Based on traditional SSD and ResNet, this paper proposes an improved detection algorithm R-SSD for human lower body detection, which utilizes ResNet50 instead of VGG16 to improve the feature extraction level of the model. Through Figure 8, the original SSD has a small degradation phenomenon in the late training period, which may be caused by the lack of training data complexity. The SSD based on ResNet avoids this situation. This proves the effectiveness of our method in replacing the backbone network framework (from VGG to ResNet). The experimental results show that the model R-SSD detection accuracy after training reaches 85.1% mAP. Compared with the original SSD, the detection accuracy is improved by 7% mAP. The detection confidence in practical application reaches more than 99% with the enhancement of the object data sample; the proposed method has an obvious effect. Through many experiments, as long as the target object is clearly visible, the improved algorithm can maintain good effectiveness and applicability in industrial or other complex environments.

5. Conclusions

This study provides a new and feasible idea to achieve automatic tracking and the method is improved positioning accuracy. This study presents an improved object detection algorithm called R-SSD, which is based on SSD, ResNet, high input resolution and multi-scale feature maps.
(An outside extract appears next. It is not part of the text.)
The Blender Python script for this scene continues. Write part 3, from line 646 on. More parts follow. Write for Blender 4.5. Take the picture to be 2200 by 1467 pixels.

Compared with the original SSD, the recognition accuracy of R-SSD is improved by 7% mAP for the lower body of humans in AGV. In terms of training data, the strategy of strengthening the object data makes the detection accuracy significantly improved. However, in the next work, we will train the public dataset using our method. For different scenarios, the corresponding data filling can achieve stable and reliable practical application.